Obama, by a majority.
Huntsman -1 agreement
Romney - 1 agreement

Because there is no candidate that openly supports gay marriage.

:dubious:

That test is flaky as hell. Certain combinations apparently just make the Big Computer at ABC News start spinning around in circles and saying “Error! Error! Error!” until they beam it out into space and it explodes.

  1. “Invest in infrastructure”
  2. “Cut tax breaks for millionaires and billionaires so they pay more than they do now”
  3. “Yes, but slowly; Have all of our troops out in the next few years”
  4. “We need to continue aggressive border enforcement through the use of existing resources”*
  5. “Continue aid to Pakistan, but pressure them to aggressively target terror networks”
  6. “Yes. The Affordable Care Act is already helping many Americans”
  7. “Raise fuel efficiency standards and develop more renewable energy sources”
  8. “Human beings have caused carbon pollution, which is responsible for global warming”
  9. “This should be up to the individual states”*
  10. “I support abortion rights and believe it should be legal and federally protected”
  11. “More investment in public schools, with more charter schools and incentives for effective teachers”
    *For these answers–well, probably others too–not really what I think on the issue, but the least bad choice available.

This combination is apparently the political equivalent of dividing by zero. It will not yield a result. I’ve tried it on three different computers–different operating systems (though nothing non-Windows) and browsers (Internet Explorer and Firefox). From home and at work. In the wee hours of the morning, during the afternoon, and during the evening (Eastern Standard Time). The test just hangs if you put in this combination on answers. (And several other, mostly Obama-heavy combinations I’ve tried.)

I was able to make it cough up some “Bachmann/Perry/somebody” result by picking whichever position I most violently disagreed with, and finally got it to give me a not-totally-crazy result by tweaking my answer on Afghanistan (at which point I got 9 for Obama and one each for Newt and Ron Paul).

But this is just weird. It’s not like I said I was a Life Member of the NRA and that I support Canadian-style single-payer socialized health insurance or something like that.

:confused:

I’d like to point out that north of Canada is Santa Clause, who runs the government of the North Pole on a dictatorial model using forced labor.

  1. Obama
    Don’t particularly like him, but the current batch of Republicans are much worse

  2. Huntsman
    Who?

  3. Romney
    Least-crazy-seeming Pubbie, not that that’s saying much

Looks like I’m going to have to check out this Huntsman guy.

I scored Obama/Huntsman/Perry

Then picking “I support gay marriage” should deny every candidate the point.

I got Obama, Paul, Perry

That clears things up…

I understand that’s how it works in reality, yes (insofar as American presidential politics represents “reality”).

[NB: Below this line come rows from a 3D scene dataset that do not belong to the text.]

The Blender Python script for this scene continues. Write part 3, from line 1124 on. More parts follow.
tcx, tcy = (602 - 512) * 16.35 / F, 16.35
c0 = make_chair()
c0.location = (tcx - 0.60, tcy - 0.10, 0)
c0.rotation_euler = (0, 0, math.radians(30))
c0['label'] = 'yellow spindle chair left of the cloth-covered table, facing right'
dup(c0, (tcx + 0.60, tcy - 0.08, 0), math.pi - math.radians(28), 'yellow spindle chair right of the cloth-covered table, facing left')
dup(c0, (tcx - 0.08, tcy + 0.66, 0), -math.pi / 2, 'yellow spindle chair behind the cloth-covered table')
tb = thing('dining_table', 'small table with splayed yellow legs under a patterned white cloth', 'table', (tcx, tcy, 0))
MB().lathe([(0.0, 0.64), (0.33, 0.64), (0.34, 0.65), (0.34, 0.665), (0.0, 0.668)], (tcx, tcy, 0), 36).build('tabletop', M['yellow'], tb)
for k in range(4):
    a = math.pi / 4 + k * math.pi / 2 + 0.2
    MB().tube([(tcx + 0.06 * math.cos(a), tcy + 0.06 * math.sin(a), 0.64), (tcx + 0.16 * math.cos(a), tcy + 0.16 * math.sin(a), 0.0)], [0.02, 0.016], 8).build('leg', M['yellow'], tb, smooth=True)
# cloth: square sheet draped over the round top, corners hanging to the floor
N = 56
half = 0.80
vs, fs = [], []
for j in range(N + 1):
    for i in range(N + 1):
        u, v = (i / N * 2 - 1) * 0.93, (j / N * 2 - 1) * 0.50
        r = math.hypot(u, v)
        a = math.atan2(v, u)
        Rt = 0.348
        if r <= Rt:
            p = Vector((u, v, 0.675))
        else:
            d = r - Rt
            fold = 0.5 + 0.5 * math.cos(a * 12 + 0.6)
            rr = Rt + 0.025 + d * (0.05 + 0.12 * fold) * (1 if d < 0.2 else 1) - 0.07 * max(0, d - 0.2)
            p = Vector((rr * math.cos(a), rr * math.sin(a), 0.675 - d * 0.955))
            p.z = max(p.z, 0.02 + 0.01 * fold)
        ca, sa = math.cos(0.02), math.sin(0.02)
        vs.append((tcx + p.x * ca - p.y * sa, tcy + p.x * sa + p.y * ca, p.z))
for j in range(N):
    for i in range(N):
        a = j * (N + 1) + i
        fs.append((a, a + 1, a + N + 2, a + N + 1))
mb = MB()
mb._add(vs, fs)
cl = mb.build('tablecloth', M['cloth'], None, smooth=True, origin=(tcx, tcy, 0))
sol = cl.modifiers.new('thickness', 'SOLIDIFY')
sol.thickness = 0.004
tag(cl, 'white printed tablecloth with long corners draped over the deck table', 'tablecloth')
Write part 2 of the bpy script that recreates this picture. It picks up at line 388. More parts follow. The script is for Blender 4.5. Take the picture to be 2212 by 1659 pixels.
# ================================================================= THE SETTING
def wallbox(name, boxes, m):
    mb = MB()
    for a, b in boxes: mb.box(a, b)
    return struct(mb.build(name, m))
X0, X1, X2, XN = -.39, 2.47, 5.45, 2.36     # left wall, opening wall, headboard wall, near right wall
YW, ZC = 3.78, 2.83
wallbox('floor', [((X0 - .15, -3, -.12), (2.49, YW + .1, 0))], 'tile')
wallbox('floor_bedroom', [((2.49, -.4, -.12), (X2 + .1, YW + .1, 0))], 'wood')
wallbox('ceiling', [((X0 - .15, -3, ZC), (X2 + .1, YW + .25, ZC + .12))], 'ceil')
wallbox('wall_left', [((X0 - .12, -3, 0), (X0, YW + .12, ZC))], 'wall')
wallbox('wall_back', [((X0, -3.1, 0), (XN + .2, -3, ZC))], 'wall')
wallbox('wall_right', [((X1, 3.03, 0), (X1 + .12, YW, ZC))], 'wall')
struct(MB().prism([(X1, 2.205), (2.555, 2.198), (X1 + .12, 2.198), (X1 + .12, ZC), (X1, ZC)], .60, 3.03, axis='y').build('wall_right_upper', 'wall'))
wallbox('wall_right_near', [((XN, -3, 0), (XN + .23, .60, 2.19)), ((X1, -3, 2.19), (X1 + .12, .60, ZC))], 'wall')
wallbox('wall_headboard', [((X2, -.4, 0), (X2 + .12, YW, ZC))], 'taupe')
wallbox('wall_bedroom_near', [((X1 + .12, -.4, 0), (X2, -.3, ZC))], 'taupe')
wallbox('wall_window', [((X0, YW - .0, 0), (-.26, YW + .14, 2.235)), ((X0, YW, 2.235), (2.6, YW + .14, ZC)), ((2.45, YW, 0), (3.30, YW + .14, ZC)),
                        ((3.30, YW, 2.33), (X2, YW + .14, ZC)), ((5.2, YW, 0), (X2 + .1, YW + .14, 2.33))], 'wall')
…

I was stymied at the first question. It says “which will create the most jobs…” Obviously creating jobs is good. But “eliminate the EPA and create new jobs in energy development” is like saying “we will invest in infrastructure and strangle kittens”. Yes, literally, it will create jobs, but you wouldn’t vote for someone who SAID it, because they’re irresponsibly loose canon…

And the second question. I take the point that no-one in American politics can say “we need more cheap labour, enforcing the border doesn’t help”, but that means they ALL say “lets enforce stupid overpriced draconian measures” and I can’t tell which ones don’t mean it.

This test is obviously stacked in favor of Obama, since he’ll get the entirety of the left-leaning, or anything that’s less than nuts right leaning votes, whereas all of the other votes will be split amongst all of the other candidates.

So for instance, a question that says:

Regarding taxes on the rich, we should
A) Raise modestly
B) Lower 2%
C) Lower 5%
D) Lower 10%
E) Eliminate entirely

All of the sentiment towards raising them goes to A, but all of the sentiment towards lowering them gets split over B to E.

This test is pretty much worthless, but I have seen tests in the past that were more balanced and nuanced that did give some idea of who you matched up with.

I got Bachmann, Romney, Obama. And I volunteer for the Ron Paul campaign, so I’m not sure what to think of the fact that he didn’t even make my top three.

Am I the only person that sees the bar at the top of the results screen? It straight-up tells you which questions matched which candidate.

The founding fathers had nothing to do with primaries. They arose organically and aren’t, in any way, necessary. The FFs were dead before the first primary took place.